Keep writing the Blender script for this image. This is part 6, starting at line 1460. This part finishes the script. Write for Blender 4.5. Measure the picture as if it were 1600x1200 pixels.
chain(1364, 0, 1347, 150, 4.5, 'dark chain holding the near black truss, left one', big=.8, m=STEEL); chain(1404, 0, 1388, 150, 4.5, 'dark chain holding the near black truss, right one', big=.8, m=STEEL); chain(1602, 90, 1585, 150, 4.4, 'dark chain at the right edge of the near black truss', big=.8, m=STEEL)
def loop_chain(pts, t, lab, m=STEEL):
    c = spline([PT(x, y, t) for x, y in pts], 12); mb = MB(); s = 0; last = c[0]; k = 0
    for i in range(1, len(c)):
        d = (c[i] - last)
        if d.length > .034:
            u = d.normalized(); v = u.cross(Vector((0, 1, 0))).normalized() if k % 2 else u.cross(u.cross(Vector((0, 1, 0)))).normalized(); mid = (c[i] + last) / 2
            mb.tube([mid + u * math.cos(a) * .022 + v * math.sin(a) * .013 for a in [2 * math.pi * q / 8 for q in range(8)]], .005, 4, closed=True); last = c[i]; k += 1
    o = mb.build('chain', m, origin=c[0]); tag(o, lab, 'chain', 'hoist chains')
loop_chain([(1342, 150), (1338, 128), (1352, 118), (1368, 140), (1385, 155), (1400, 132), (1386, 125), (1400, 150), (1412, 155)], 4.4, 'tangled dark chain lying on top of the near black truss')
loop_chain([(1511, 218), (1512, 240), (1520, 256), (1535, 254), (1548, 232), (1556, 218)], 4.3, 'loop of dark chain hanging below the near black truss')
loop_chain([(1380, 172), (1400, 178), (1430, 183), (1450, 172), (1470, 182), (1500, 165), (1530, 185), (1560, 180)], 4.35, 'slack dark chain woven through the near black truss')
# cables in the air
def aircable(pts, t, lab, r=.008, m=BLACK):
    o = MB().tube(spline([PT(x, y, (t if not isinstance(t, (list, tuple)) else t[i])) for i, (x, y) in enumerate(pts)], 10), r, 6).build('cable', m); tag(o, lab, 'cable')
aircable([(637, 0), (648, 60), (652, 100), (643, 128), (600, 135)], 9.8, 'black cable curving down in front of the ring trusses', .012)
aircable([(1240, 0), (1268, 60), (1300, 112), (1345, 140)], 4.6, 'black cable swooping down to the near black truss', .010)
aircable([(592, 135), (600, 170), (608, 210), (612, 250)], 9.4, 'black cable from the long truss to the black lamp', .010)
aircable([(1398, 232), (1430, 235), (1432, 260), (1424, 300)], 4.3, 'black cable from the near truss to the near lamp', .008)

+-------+

# WHAT THE TASK REQUIRES
Reproduce the material verbatim, line by line.

# COMPLETED EXERCISE
Keep writing the Blender script for this image. This is part 6, starting at line 1460. This part finishes the script. Write for Blender 4.5. Measure the picture as if it were 1600x1200 pixels.
chain(1364, 0, 1347, 150, 4.5, 'dark chain holding the near black truss, left one', big=.8, m=STEEL); chain(1404, 0, 1388, 150, 4.5, 'dark chain holding the near black truss, right one', big=.8, m=STEEL); chain(1602, 90, 1585, 150, 4.4, 'dark chain at the right edge of the near black truss', big=.8, m=STEEL)
def loop_chain(pts, t, lab, m=STEEL):
    c = spline([PT(x, y, t) for x, y in pts], 12); mb = MB(); s = 0; last = c[0]; k = 0
    for i in range(1, len(c)):
        d = (c[i] - last)
        if d.length > .034:
            u = d.normalized(); v = u.cross(Vector((0, 1, 0))).normalized() if k % 2 else u.cross(u.cross(Vector((0, 1, 0)))).normalized(); mid = (c[i] + last) / 2
            mb.tube([mid + u * math.cos(a) * .022 + v * math.sin(a) * .013 for a in [2 * math.pi * q / 8 for q in range(8)]], .005, 4, closed=True); last = c[i]; k += 1
    o = mb.build('chain', m, origin=c[0]); tag(o, lab, 'chain', 'hoist chains')
loop_chain([(1342, 150), (1338, 128), (1352, 118), (1368, 140), (1385, 155), (1400, 132), (1386, 125), (1400, 150), (1412, 155)], 4.4, 'tangled dark chain lying on top of the near black truss')
loop_chain([(1511, 218), (1512, 240), (1520, 256), (1535, 254), (1548, 232), (1556, 218)], 4.3, 'loop of dark chain hanging below the near black truss')
loop_chain([(1380, 172), (1400, 178), (1430, 183), (1450, 172), (1470, 182), (1500, 165), (1530, 185), (1560, 180)], 4.35, 'slack dark chain woven through the near black truss')
# cables in the air
def aircable(pts, t, lab, r=.008, m=BLACK):
    o = MB().tube(spline([PT(x, y, (t if not isinstance(t, (list, tuple)) else t[i])) for i, (x, y) in enumerate(pts)], 10), r, 6).build('cable', m); tag(o, lab, 'cable')
aircable([(637, 0), (648, 60), (652, 100), (643, 128), (600, 135)], 9.8, 'black cable curving down in front of the ring trusses', .012)
aircable([(1240, 0), (1268, 60), (1300, 112), (1345, 140)], 4.6, 'black cable swooping down to the near black truss', .010)
aircable([(592, 135), (600, 170), (608, 210), (612, 250)], 9.4, 'black cable from the long truss to the black lamp', .010)
aircable([(1398, 232), (1430, 235), (1432, 260), (1424, 300)], 4.3, 'black cable from the near truss to the near lamp', .008)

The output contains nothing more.